Nach dem Erreichen seiner Endtiefe kann HP3 mit seinen Sensoren zu diesem Zweck über mehrere Monate hinweg die Temperaturentwicklung entlang des Bohrtunnels überwachen. Zusammen mit den Ergebnissen über die physikalischen Bodeneigenschaften kann so der erfolgende Wärmestrom aus dem Inneren des Mars bestimmt werden. Außerdem wird es möglich sein, durch die Vermessung der geoelektrischen Eigenschaften des Marsbodens die dortigen geologischen Schichtungen zu ermitteln. Hiermit ließen sich speziell Wassereisvorkommen nachweisen, welche sich eventuell in dem untersuchten Bereich befinden.
HP3 soll seinen Instrumentencontainer durch einen internen elektromechanischen Schlagmechanismus selbstständig in den Marsuntergrund befördern. Das Deutsche Zentrum für Luft- und Raumfahrt (DLR) ist an der Entwicklung dieses Gerätes maßgeblich beteiligt. Die für die Messungen nötigen Sensoren wurden vom DLR-Institut für Planetenforschung in Berlin-Adlershof in Zusammenarbeit mit dem Institut für Weltraumforschung der Österreichischen Akademie der Wissenschaften in Graz entwickelt. Die Tests für den elektromechanischen Schlagmechanismus werden dagegen in Bremen am dortigen DLR-Institut für Raumfahrtsysteme durchgeführt.
Das HP3-Instruments setzt sich aus vier Baugruppen zusammen: dem Maulwurf, dem Instrumentencontainer, einem Verbindungskabel und einem „Support System“. Der Maulwurf basiert auf dem vom DLR für die Marslandemission Beagle-2 entwickelten „PLUTO“-Instrument (PLanetary Underground TOol) und ermöglicht durch einen internen Schlagmechanismus die Vorwärtsbewegung des Gesamtsystems Maulwurf, Instrumentencontainer und Verbindungskabel in den Marsboden. Der kegelförmig zulaufende Maulwurf wird dabei mittels eines internen, von einem Elektromotor angetriebenen Schlagmechanismus in den Boden getrieben, wobei die Erde verdrängt wird. Beim Vordringen in den Boden wird der mechanisch mit dem Maulwurf verbundene Instrumentencontainer hinter dem Maulwurf hergezogen. Im Inneren des Containers befinden sich drei Sensorenpakete und die für deren Betrieb benötigte Elektronik.

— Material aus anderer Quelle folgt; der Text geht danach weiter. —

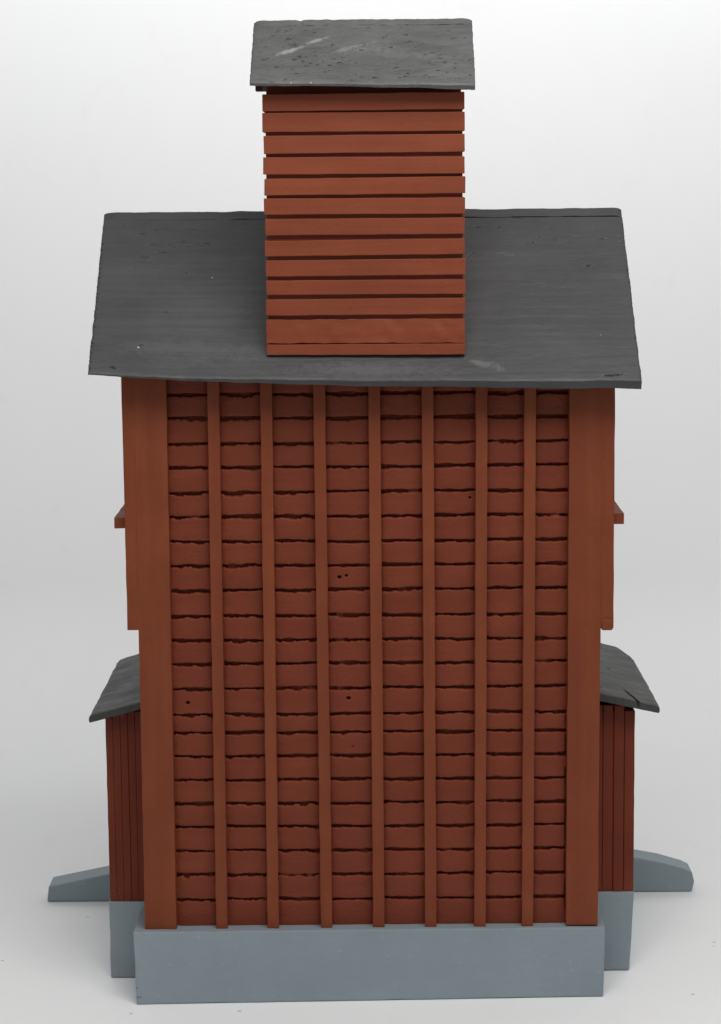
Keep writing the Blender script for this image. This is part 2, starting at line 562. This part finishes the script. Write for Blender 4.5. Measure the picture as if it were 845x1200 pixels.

Bei dem „Thermal Measurement Suite“ (kurz TEM) handelt es sich um die Sensoren, welche die Wärmeleitfähigkeit des Bodens ermitteln sollen. Die „Permittivity Probe“ (kurz PP) soll die dielektrische Leitfähigkeit des Untergrundes, also dessen Durchlässigkeit für elektrische Felder bestimmen. Bei dem „ACTL“ (Accelerometer and Tiltmeter) handelt es sich dagegen um mehrere Sensoren welche die Geschwindigkeit und den Winkel bestimmen, mit der sich HP3 bis zu welcher Tiefe in den Untergrund vorgearbeitet hat.
Das an der Oberfläche verbleibende Support System besteht aus einer Führungsstruktur für den Maulwurf und den Instrumentencontainer sowie einem Behältnis für das mindestens fünf Meter lange Verbindungskabel zum Maulwurf. Dieses Verbindungskabel ist mit mehreren Temperatursensoren ausgestattet. Somit sind Messungen der Temperatur in unterschiedlichen Tiefen möglich. Zusätzlich erfolgt über dieses Kabel die Energieversorgung von Schlagmechanismus und Sensoren sowie der Transfer der gesammelten Daten.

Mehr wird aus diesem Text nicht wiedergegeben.